Berdasarkan data yang ada, pola ini sudah terjadi bertahun-tahun, lebih dari sepuluh tahun terakhir dan tidak hanya 3-4 tahun terakhir. Hal ini menggambarkan bahwa sesungguhnya iklim investasi hulu migas Indonesia memang sudah lama tidak cukup kondusif untuk mendorong kegiatan eksplorasi untuk menemukan lapangan migas baru maupun untuk memacu kegiatan pengembangan lanjutan pada lapangan yang sudah ditemukan dan masuk tahap eksploitasi. Klaim bahwa telah terjadi peningkatan nilai investasi pada suatu tahun tertentu, tidak serta merta menggambarkan bahwa kondisi iklim investasi hulu migas Indonesia sudah berubah menjadi kondusif dan menarik untuk investasi.
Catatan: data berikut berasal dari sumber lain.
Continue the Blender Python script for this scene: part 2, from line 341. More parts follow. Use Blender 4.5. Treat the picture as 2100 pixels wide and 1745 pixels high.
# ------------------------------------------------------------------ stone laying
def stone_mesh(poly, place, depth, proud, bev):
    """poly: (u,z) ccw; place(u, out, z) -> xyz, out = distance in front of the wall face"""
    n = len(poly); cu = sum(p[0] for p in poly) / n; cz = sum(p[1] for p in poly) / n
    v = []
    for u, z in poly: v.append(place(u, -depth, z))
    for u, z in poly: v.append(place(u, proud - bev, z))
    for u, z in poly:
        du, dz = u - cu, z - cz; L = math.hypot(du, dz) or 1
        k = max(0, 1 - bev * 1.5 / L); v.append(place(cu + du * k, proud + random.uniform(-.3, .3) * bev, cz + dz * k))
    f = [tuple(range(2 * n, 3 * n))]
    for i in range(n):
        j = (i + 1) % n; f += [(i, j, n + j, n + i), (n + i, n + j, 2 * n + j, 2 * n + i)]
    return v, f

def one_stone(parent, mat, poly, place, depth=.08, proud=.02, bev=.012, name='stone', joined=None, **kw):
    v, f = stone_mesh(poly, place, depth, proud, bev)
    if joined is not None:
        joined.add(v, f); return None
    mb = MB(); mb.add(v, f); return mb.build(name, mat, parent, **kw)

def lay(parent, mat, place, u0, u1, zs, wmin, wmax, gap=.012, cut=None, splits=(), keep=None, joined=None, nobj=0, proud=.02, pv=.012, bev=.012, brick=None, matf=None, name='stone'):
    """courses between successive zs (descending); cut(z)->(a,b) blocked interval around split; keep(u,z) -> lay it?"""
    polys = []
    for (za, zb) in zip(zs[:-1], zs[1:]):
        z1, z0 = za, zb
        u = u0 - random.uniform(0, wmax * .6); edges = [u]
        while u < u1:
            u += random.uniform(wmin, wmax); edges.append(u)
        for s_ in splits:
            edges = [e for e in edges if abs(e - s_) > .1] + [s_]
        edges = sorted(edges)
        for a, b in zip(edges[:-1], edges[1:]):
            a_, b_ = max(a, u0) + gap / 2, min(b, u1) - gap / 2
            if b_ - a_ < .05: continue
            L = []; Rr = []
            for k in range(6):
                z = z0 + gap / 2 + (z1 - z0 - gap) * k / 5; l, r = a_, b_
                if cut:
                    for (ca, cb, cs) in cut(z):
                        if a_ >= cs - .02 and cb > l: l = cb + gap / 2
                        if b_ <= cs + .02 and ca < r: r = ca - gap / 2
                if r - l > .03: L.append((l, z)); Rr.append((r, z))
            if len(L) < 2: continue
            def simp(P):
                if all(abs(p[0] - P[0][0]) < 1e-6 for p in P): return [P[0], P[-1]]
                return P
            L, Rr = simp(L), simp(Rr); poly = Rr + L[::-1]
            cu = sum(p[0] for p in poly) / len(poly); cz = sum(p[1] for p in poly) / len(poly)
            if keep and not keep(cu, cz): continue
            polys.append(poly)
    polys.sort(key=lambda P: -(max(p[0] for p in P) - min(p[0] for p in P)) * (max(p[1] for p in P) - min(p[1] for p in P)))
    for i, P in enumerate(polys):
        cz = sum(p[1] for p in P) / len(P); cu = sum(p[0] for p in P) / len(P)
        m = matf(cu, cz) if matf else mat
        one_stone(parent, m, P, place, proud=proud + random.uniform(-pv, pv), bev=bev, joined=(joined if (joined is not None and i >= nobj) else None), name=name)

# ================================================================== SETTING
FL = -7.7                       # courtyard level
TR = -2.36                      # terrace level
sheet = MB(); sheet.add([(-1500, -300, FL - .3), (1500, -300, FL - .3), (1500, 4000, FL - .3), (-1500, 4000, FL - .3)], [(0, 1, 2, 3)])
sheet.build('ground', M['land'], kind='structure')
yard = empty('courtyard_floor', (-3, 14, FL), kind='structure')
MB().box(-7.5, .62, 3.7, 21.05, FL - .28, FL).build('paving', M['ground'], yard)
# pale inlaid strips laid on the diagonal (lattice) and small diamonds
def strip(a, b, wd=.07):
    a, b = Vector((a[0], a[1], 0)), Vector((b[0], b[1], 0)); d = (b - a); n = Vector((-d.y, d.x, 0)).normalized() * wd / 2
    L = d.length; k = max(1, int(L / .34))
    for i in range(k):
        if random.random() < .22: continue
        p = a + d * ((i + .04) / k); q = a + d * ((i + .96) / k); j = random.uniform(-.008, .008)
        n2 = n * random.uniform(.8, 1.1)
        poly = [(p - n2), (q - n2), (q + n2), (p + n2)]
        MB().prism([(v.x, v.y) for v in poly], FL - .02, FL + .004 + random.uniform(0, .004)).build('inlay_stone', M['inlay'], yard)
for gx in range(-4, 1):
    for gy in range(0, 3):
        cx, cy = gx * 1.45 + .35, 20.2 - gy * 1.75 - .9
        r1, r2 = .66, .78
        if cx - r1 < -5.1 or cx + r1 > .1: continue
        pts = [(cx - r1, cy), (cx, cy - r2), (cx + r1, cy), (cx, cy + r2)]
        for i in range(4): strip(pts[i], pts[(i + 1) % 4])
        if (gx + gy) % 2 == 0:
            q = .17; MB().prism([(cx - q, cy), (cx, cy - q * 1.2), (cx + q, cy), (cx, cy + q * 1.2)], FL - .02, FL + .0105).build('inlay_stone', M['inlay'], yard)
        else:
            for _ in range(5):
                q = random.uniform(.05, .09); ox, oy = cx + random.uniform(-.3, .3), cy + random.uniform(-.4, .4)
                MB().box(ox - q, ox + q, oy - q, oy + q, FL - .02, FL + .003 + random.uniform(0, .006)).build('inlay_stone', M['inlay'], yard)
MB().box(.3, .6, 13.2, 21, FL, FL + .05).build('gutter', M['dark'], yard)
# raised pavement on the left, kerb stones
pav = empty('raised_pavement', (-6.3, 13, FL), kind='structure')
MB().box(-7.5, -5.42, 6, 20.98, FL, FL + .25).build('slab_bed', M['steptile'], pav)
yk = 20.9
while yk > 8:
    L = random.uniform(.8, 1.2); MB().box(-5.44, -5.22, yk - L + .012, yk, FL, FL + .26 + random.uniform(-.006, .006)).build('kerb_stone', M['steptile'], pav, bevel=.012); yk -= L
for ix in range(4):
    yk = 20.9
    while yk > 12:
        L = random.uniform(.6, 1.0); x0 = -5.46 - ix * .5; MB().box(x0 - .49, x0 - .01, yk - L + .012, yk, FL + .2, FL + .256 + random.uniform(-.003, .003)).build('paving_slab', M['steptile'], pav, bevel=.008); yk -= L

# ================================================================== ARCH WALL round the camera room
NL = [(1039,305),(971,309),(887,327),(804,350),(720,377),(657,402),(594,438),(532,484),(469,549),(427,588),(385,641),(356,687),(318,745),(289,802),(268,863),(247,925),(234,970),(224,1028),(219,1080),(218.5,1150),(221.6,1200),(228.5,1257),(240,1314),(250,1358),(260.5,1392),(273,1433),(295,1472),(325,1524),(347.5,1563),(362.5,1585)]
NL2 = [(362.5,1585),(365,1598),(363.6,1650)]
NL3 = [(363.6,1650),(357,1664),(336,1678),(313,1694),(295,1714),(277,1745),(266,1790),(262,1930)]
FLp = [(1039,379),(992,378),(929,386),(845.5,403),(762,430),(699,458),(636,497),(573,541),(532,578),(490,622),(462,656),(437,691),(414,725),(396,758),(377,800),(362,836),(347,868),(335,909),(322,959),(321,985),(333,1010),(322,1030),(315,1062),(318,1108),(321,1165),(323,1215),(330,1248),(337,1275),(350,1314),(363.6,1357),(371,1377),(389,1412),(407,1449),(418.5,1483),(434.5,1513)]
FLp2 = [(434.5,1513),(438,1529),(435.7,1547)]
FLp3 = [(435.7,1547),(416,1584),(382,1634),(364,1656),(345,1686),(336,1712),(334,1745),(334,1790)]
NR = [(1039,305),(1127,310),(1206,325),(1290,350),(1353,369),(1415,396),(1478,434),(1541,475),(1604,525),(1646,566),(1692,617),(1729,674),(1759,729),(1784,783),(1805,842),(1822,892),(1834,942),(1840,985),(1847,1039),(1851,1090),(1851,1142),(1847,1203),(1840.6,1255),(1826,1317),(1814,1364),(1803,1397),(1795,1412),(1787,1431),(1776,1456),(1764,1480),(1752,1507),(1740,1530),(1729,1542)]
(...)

Apalagi kalau peningkatan nilai investasi itu lebih hanya karena didorong faktor peningkatan biaya seperti halnya karena terkait kenaikan harga minyak.

Dalam konteks masa depan hulu migas nasional, yang akan menjadi pilar dan secara fundamental diperlukan adalah: (1) adanya penemuan lapangan-lapangan migas baru dengan cadangan besar (giant fields), (2) adanya peningkatan produksi dan cadangan yang dapat diproduksikan (recoverable reserves). Poin pertama sangat bertumpu pada investasi yang masif di kegiatan eksplorasi, sedangkan poin kedua sangat bertumpu pada investasi yang masif di kegiatan pengembangan lapangan tahap lanjut seperti halnya melalui upaya Enhanced/Improved Oil Recovery (EOR/IOR) skala besar. Tanpa iklim investasi yang kondusif, kedua hal tersebut tidak akan berjalan. Pola angka-angka investasi hulu migas yang ada hingga saat ini belum menggambarkan bahwa iklim investasi hulu migas kita sudah benar-benar berpindah kuadran dari tidak kondusif ke kondusif. Kita masih perlu kerja lebih keras, lebih cerdas, dan, yang tak kalah penting, lebih jujur, untuk bisa mewujudkan semua itu.